If you are an affiliate manager you face something of a dilemma: how to
attract a range of good quality affiliates to your programme without
becoming bogged down in managing the issues that this multitude of
relationships may present?

Affiliate marketing is something of a bottomless pit: it is not a question of performing a set number of tasks; there is always more you can do, which can very quickly swallow up a large amount of your time.

For one, there will always be affiliates applying to join your programme which you must either accept or reject. At the same time you will need to go out and actively recruit new affiliates that represent a good fit with your brand and are likely to drive high-quality customers through your programme.

But something of a trend has emerged recently in the UK affiliate industry whereby certain advertisers have taken the view that one way to manage their affiliate programmes is to remove large numbers of non-revenue generating affiliates.

The slightly sinister terms ‘cleanse’ and ‘cull’ have been used to describe these moves. Alongside this practice, many programmes have been hidden on affiliate networks, or their existing affiliate memberships audited to assess their value and check for compliance.

Each of these initiatives share the same aim of making the task of affiliate management easier. They can be framed in the context of a debate which can be characterised as one of plurality versus control:

  • is it good or bad to have a programme that has lots of affiliates? 
  • Does a larger programme mean there are inherently greater risks of something going wrong? 
  • Do the number of affiliate relationships to be managed produces diminishing returns? 
  • In what practical ways can a programme be run to deal with some of these issues?

Approving affiliates

The first line of defence is the programme description that affiliates will see prior to applying to join.

Being clear from the outset about what kinds of affiliates you are looking to attract and what kind of activity is acceptable helps prevent issues arising further down the line, making the task of approving affiliates onto your programme more manageable, and makes it less likely that you will ultimately have to remove affiliates from it.

The Affiliate Marketing Council of the IAB has produced an Ethical Merchant Charter with some examples of what to think about including when writing this.

When approving affiliates, of key importance is to have absolute visibility over what they intend to do for you and how. Ensure that they have specified a site URL on which you will feature, for example, or if they intend to promote through email that you sign-off on all content about your brand prior to it being sent.

In order to achieve this, manual rather than automatic affiliate approval is advisable. It may take extra time to vet each application, particularly so in the immediate post-launch period, but that time is worth it in gaining assurance over the long-term about the kinds of affiliates you will be working with.

Removing affiliates 

On the other hand, whilst there might be a number of reasons why you would want to remove affiliates from your programme, two of these should be advised against.

Firstly, that an affiliate is dormant (i.e., non-revenue generating) is not really sufficient grounds to take them off the programme without their consent. There might be a number of reasons why they are not referring sales, and these should be explored by communicating with the affiliate.

After all, an affiliate driving a high number of clicks or impressions is still a valuable partner, and re-engagement is surely preferable to removal.
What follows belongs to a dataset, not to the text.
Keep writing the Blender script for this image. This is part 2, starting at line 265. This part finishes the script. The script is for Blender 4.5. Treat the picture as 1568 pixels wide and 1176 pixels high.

Sales volume should not be seen as the only metric of value by which to judge activity.

Secondly, removing affiliates purely in an attempt to improve the programme’s statistics is also an ill-conceived tactic. In the first place, affiliates are not stupid: the publically-visible information on a programme’s performance – conversion rates, EPCs, etc – are just a few amongst many factors that affiliates consider to be indicative of the health of a programme.

Many others – such as the percentage of approved orders, commission levels or payment speed – have little or no relation to the make-up of the affiliate membership. If there was a ‘golden rule’ about affiliate removals therefore, it would be to contact and consult with the affiliates concerned before attempting to pull the plug.

The worrying trend to ‘culling’ affiliates from advertisers’ programmes should be opposed, and it is therefore encouraging that the issue is currently being debated at the level of the IAB’s Affiliate Marketing Council.

Ultimately, it is an advertiser’s choice which affiliates they wish to work with and how. The manner in which they address this question can however go a long way to determining the perception of their programme amongst affiliates, and therefore the likelihood of its long-term success.